Challenge - Leave out the pictures and copy everything else in the entries exactly.

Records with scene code
+ + + + +

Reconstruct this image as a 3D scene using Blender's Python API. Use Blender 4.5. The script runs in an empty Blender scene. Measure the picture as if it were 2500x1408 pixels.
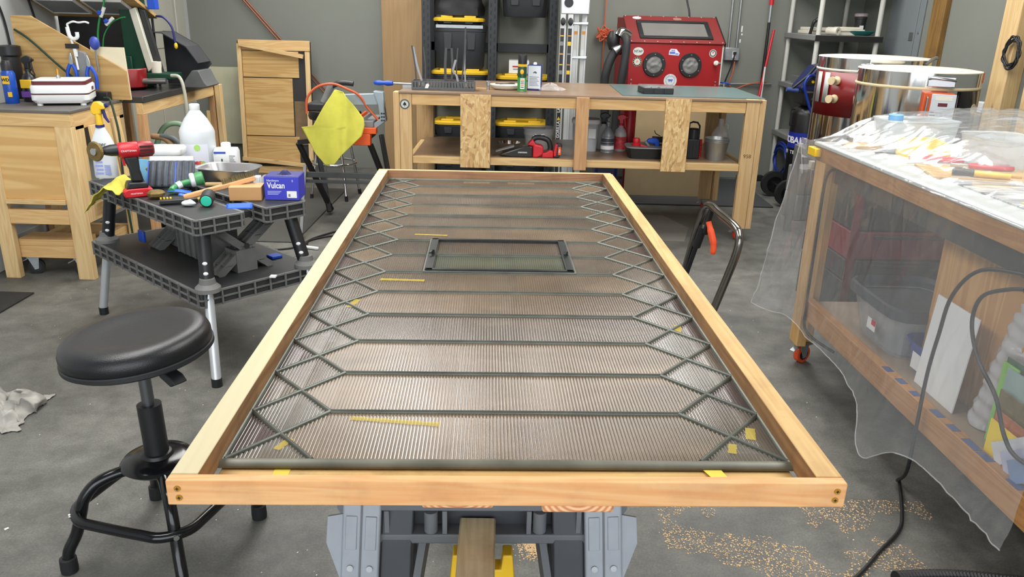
import bpy, bmesh, math, random
from mathutils import Matrix, Vector, Euler, noise
random.seed(7)
SC = bpy.context.scene
COL = SC.collection
PI = math.pi
R = math.radians

# ------------------------------------------------------------------ camera
cam = bpy.data.cameras.new('camera')
cam.sensor_width = 36.0
cam.lens = 27.79
cam.clip_start = 0.02
camo = bpy.data.objects.new('camera', cam)
COL.objects.link(camo)
camo.matrix_world = Matrix((
    (0.99966168, -0.02601012, 0.0, 0.0),
    (0.00861531, 0.33111719, -0.94355031, 0.0),
    (0.02454186, 0.94323108, 0.33122926, 1.40),
    (0, 0, 0, 1)))
SC.camera = camo

# ------------------------------------------------------------------ view, world, lights
SC.view_settings.view_transform = 'Standard'
SC.view_settings.look = 'None'
SC.view_settings.gamma = 1.0
SC.view_settings.use_curve_mapping = False
SC.view_settings.exposure = 0.45
SC.cycles.use_denoising = True
SC.cycles.max_bounces = 5
SC.cycles.glossy_bounces = 3
SC.cycles.transmission_bounces = 3
SC.cycles.diffuse_bounces = 3
SC.cycles.use_adaptive_sampling = True
SC.cycles.adaptive_threshold = 0.05
SC.cycles.transparent_max_bounces = 8
SC.cycles.caustics_reflective = False
SC.cycles.caustics_refractive = False
w = bpy.data.worlds.new('overcast_sky')
w.use_nodes = True
w.node_tree.nodes['Background'].inputs[0].default_value = (0.90, 0.95, 1.0, 1)
w.node_tree.nodes['Background'].inputs[1].default_value = 3.0
SC.world = w

def area(name, loc, rot, sx, sy, power, col=(1, 1, 1), portal=False):
    l = bpy.data.lights.new(name, 'AREA')
    l.shape = 'RECTANGLE'; l.size = sx; l.size_y = sy; l.energy = power; l.color = col
    l.cycles.is_portal = portal
    o = bpy.data.objects.new(name, l); COL.objects.link(o)
    o.location = loc; o.rotation_euler = rot
    return o
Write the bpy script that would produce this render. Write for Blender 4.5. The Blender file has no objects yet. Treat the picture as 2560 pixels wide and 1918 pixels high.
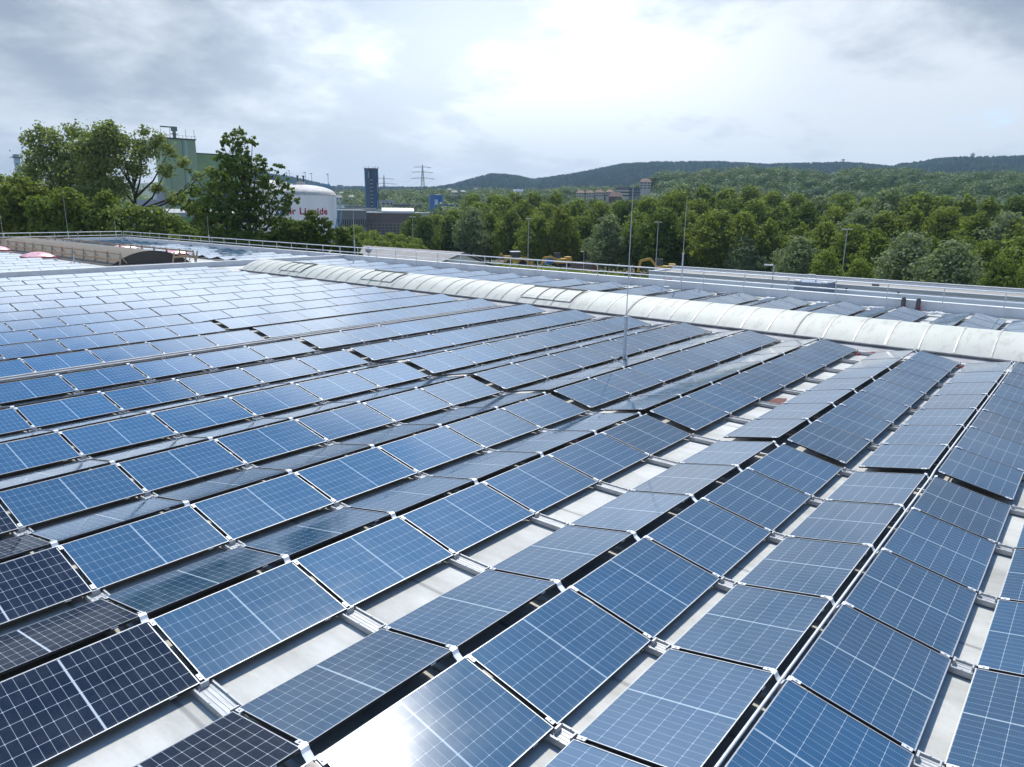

+ + + + +

Full output -
Reconstruct this image as a 3D scene using Blender's Python API. Use Blender 4.5. The script runs in an empty Blender scene. Measure the picture as if it were 2500x1408 pixels.
import bpy, bmesh, math, random
from mathutils import Matrix, Vector, Euler, noise
random.seed(7)
SC = bpy.context.scene
COL = SC.collection
PI = math.pi
R = math.radians

# ------------------------------------------------------------------ camera
cam = bpy.data.cameras.new('camera')
cam.sensor_width = 36.0
cam.lens = 27.79
cam.clip_start = 0.02
camo = bpy.data.objects.new('camera', cam)
COL.objects.link(camo)
camo.matrix_world = Matrix((
    (0.99966168, -0.02601012, 0.0, 0.0),
    (0.00861531, 0.33111719, -0.94355031, 0.0),
    (0.02454186, 0.94323108, 0.33122926, 1.40),
    (0, 0, 0, 1)))
SC.camera = camo

# ------------------------------------------------------------------ view, world, lights
SC.view_settings.view_transform = 'Standard'
SC.view_settings.look = 'None'
SC.view_settings.gamma = 1.0
SC.view_settings.use_curve_mapping = False
SC.view_settings.exposure = 0.45
SC.cycles.use_denoising = True
SC.cycles.max_bounces = 5
SC.cycles.glossy_bounces = 3
SC.cycles.transmission_bounces = 3
SC.cycles.diffuse_bounces = 3
SC.cycles.use_adaptive_sampling = True
SC.cycles.adaptive_threshold = 0.05
SC.cycles.transparent_max_bounces = 8
SC.cycles.caustics_reflective = False
SC.cycles.caustics_refractive = False
w = bpy.data.worlds.new('overcast_sky')
w.use_nodes = True
w.node_tree.nodes['Background'].inputs[0].default_value = (0.90, 0.95, 1.0, 1)
w.node_tree.nodes['Background'].inputs[1].default_value = 3.0
SC.world = w

def area(name, loc, rot, sx, sy, power, col=(1, 1, 1), portal=False):
    l = bpy.data.lights.new(name, 'AREA')
    l.shape = 'RECTANGLE'; l.size = sx; l.size_y = sy; l.energy = power; l.color = col
    l.cycles.is_portal = portal
    o = bpy.data.objects.new(name, l); COL.objects.link(o)
    o.location = loc; o.rotation_euler = rot
    return o
Write the bpy script that would produce this render. Write for Blender 4.5. The Blender file has no objects yet. Treat the picture as 2560 pixels wide and 1918 pixels high.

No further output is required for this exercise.